II
It will be profitable to describe the monastery just as I saw it and felt it to be, on the occasion of my arrival there after five hundred miles tramping in the autumn of 1911. I had overtaken many pilgrims journeying thither, and the nearer I approached the more became their numbers. There were many on foot and many in carts and coaches. Multi-coloured diligences were packed with people and luggage—the people often more miscellaneously packed than the luggage, clinging on behind, squashed in the middle, sprawling on the top. The drivers looked superb though dressed in thousand-times-mended black coats, the post-boys tootled on their horns, and the passengers sang or shouted to the music of accordions. Of course not all those in the coaches were pilgrims religiously inclined; many were holiday seekers out for the day. The gates of Novy Afon are open to all, even to the Mahometan or the Pagan. It was a beautiful cloudless morning when I arrived at this most wonderful monastery in the Russian world—a cluster of white churches on a hill, a swarm of factories and workshops, cedar avenues, orchards, vineyards, and, above all, tree-covered mountains crowned by grey towers and ancient ruins, the whole looking out on the far sea.
At the monastery gates were a cluster of empty coaches waiting for passengers, the drivers sitting in the dusty roadway meanwhile, playing cards or eating chunks of red melon. Pilgrims with great bundles on their backs stood staring vacantly at the walls or at the sea; monks in long grey cloaks, square hats, and long hair, passed in and out like bees about a hive, and from a distance came a musical drone, the chanting of church services.

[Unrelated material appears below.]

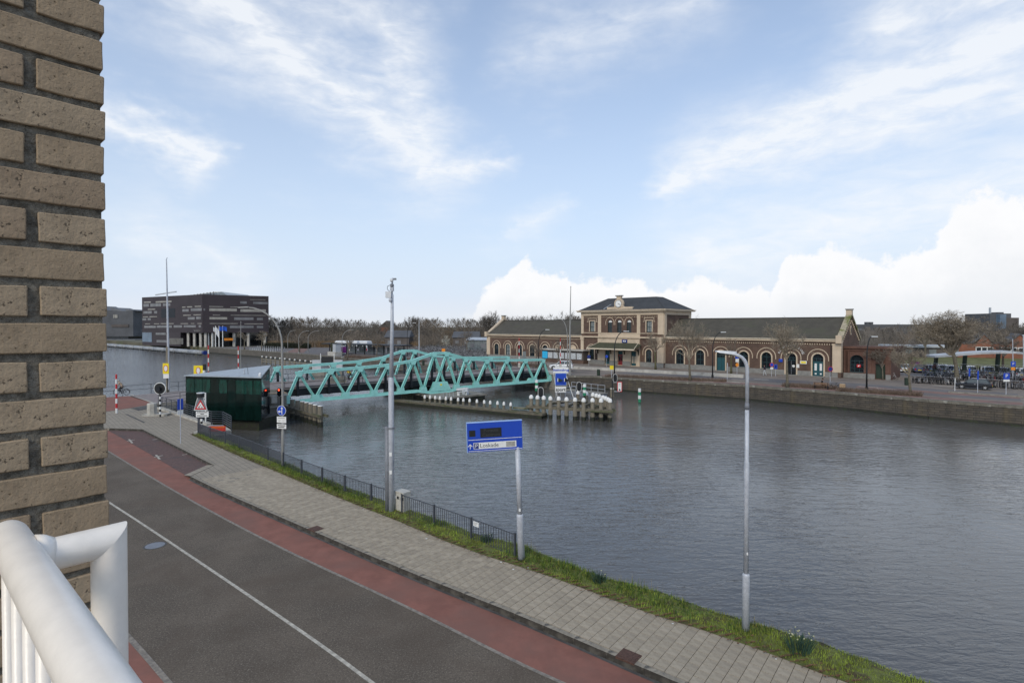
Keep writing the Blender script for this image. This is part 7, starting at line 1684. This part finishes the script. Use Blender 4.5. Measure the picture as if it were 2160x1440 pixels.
# reed strip, hedge
def tufts(name, m_, label, a, b_, w, h, n_, wid, cat='shrubs', jitter=.25):
    a, b_ = Vector(a), Vector(b_); d = (b_-a); nn_ = Vector((-d.y, d.x)).normalized(); mb = MB()
    for i in range(n_):
        p = a+d*random.random()+nn_*random.uniform(0, w); hh_ = h*random.uniform(.45, 1.1); lx, ly = random.gauss(0, h*jitter), random.gauss(0, h*jitter); q = random.random()*3.14; sx, sy = math.cos(q)*wid, math.sin(q)*wid
        mb.face([(p.x-sx, p.y-sy, -.02), (p.x+sx, p.y+sy, -.02), (p.x+lx, p.y+ly, hh_)])
    o = stuff(mb.build(name, m_)); return tag(o, label, cat)
tufts('reed_bed', 'reed', 'tan reed strip in front of the wood beyond the bus yard', D(560, 715, 214)[:2], D(880, 715, 205)[:2], 6, 2.6, 9000, .10, 'reeds', .12)
tufts('hedge', 'hedge_dark', 'dark clipped hedge beyond the bicycle stands by the office block', D(556, 715, 205)[:2], D(648, 715, 200)[:2], 2, 2.2, 4000, .12, 'hedge', .2)
tufts('shrub_bed', 'shrub_brown', 'brown twiggy shrub bed along the promenade before the middle block', G(1275, 795), G(1531, 806), 1.7, .6, 4200, .022)
tufts('shrub_bed', 'shrub_brown', 'brown twiggy shrub bed right of the plane tree by the quay', G(1648, 815), G(1760, 822), 2.6, .55, 2800, .022)
tufts('shrub_bed', 'shrub_brown', 'brown twiggy shrub bed between the seated person and leaning tree', G(1762, 825), G(1945, 836.5), 1.9, .6, 3600, .022)
tufts('shrub_bed', 'shrub_brown', 'brown shrub strip on the quay beyond the far truss', G(724, 754), G(890, 764), 1.8, .9, 4200, .035)
tufts('shrub_bed', 'shrub_brown', 'brown shrubs between the bridge end and the left wing', G(1040, 769), G(1140, 775), 2.5, .9, 3600, .03)

# ================================================================== BICYCLES
def wheel_mb(cx, cz, r, n=16):
    t_ = MB(); o = arc(cx, cz, r, 0, 360, n); i_ = arc(cx, cz, r-.035, 0, 360, n)
    for k in range(n): p = [o[k], o[k+1], i_[k+1], i_[k]]; t_.hexa([(q[0], -.02, q[1]) for q in p]+[(q[0], .02, q[1]) for q in p])
    s_ = MB()
    for k in range(8): a = R(k*45); s_.beam((cx+.03*math.cos(a), 0, cz+.03*math.sin(a)), (cx+(r-.03)*math.cos(a), 0, cz+(r-.03)*math.sin(a)), .006, .006)
    return t_, s_
def bike_parts():
    fr_ = MB(); B = (0, .0, .30); S = (-.18, 0, .78); Hd = (.36, 0, .86); 
    for p, q in ((B, S), (B, (.40, 0, .68)), (S, (.38, 0, .76)), (B, (-.55, 0, .34)), (S, (-.55, 0, .34)), (Hd, (.40, 0, .68)), ((.40, 0, .68), (.55, 0, .34))): fr_.tube([p, q], .018, 5)
    fr_.box(-.78, -.30, -.06, .06, .72, .735); fr_.tube([(-.75, .05, .73), (-.56, .05, .36)], .008, 4)
    md = MB(); md.plate(arc(-.55, .34, .38, 20, 190, 8)+list(reversed(arc(-.55, .34, .36, 20, 190, 8))), -.03, .03)
    sa_ = MB().hexa([(-.34, -.09, .90), (-.06, -.02, .92), (-.06, .02, .92), (-.34, .09, .90), (-.34, -.08, .95), (-.06, -.02, .95), (-.06, .02, .95), (-.34, .08, .95)]); sa_.tube([(-.18, 0, .75), (-.2, 0, .92)], .014, 5)
    hb = MB().tube([(.16, -.30, 1.02), (.30, -.26, 1.06), (.36, 0, 1.05), (.30, .26, 1.06), (.16, .30, 1.02)], .013, 5); hb.tube([(.36, 0, .86), (.36, 0, 1.05)], .014, 5)
    t1, s1 = wheel_mb(-.55, .34, .34); t2, s2 = wheel_mb(.55, .34, .34)
    return fr_, md, sa_, hb, t1, s1, t2, s2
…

Pack on back, staff in hand, no one took me for other than a Russian pilgrim till I showed my passport. I entered the monastery, asked one of the monks where to go, and was at once shown to a room, a little square whitewashed apartment with four hard couches; the room looked upon the hostelry yard, and was lit within by electric light—the monks' own manufacture. No one asked me any questions—they were too hospitable to do that. I was at once taken for granted as one might be by one's own family after returning home from a week-end in the country. When I had disposed my clothes, brushed away some of the dust, changed boots, and washed, the novice who had shown me my room tapped at the door and, looking in with a smile, told me I had come just in time for dinner. All along the many corridors I heard the tinkling of a dinner-bell and a scuttling of many feet.
The dinner was served in three halls: two of them were more exclusive apartments where those might go who did not care to rub shoulders with the common people; but the other was a large barn where any one who liked to come took the chances of his fellow-man, be he peasant or pilgrim. It was in the barn that I took my seat among a great crowd of folk at two long, narrow tables. Round about us on the walls were a multiplicity of brightly coloured ikons, pictures of the abbot, of Tsars, of miraculous happenings and last judgments. On the tables at regular intervals were large iron saucepans full of soup, platters of black bread, and flagons of red wine.
A notice on the wall informed that without prayer eating or drinking was forbidden, and I wondered what was going to happen; for although we had all helped ourselves in Russian fashion, no one had as yet said grace, and there was an air of waiting among the party. Suddenly a voice of command cried "Stand!" and we all stood like soldiers on drill. We all faced round to the ikons, and to a monk standing in front of them. A long prayer was said in a very military fashion, and then we all crossed ourselves and took our places at the tables once more. Five of the brethren were in attendance, and fluttered up and down, shifting the bread or refilling the wine bowls.
We were a mixed company—aged road-worn pilgrims, bright boys come from a local watering-place by coach, red-kerchiefed peasant women, pleasant citizens' wives in town-made blouses, Caucasians, a Turk, a Jew, an Austrian waiter, and many others that I took no stock of.
The diet is a fast one, just as the hard beds are penance beds, and no one can procure anything different at Novy Afon for any amount of money. Even in the hall reserved for dignitaries and officials the fare was the same as for us in the tiers état. The soup was of vegetables only, and much inferior to what the tramp makes for himself by the roadside. The second course was cold salt fish or boiled beans and mushrooms, and the third was dry maize-meal porridge. As each plate was put on the table the brother told us it came from God, and whispered a blessing.
There was not much talking; every one was busy eating and drinking. The wine was drunk plentifully, though without any toasts. One felt that more generosity was expressed in the provision of wine than in the other victuals. But for the meal only ten minutes and then once more the peremptory voice "Stand!" and we all listened to a long thank-offering and bowed before the ikons. Dinner was over.
Dinner was at eleven in the morning; tea with black bread and no butter at three; supper, a repetition of the dinner menu, at seven; and all doors closed and the people in their beds by eight-thirty. After many nights in the open I slept once more with a roof over my head, and looking up in the night, missed the stars and wondered where they were.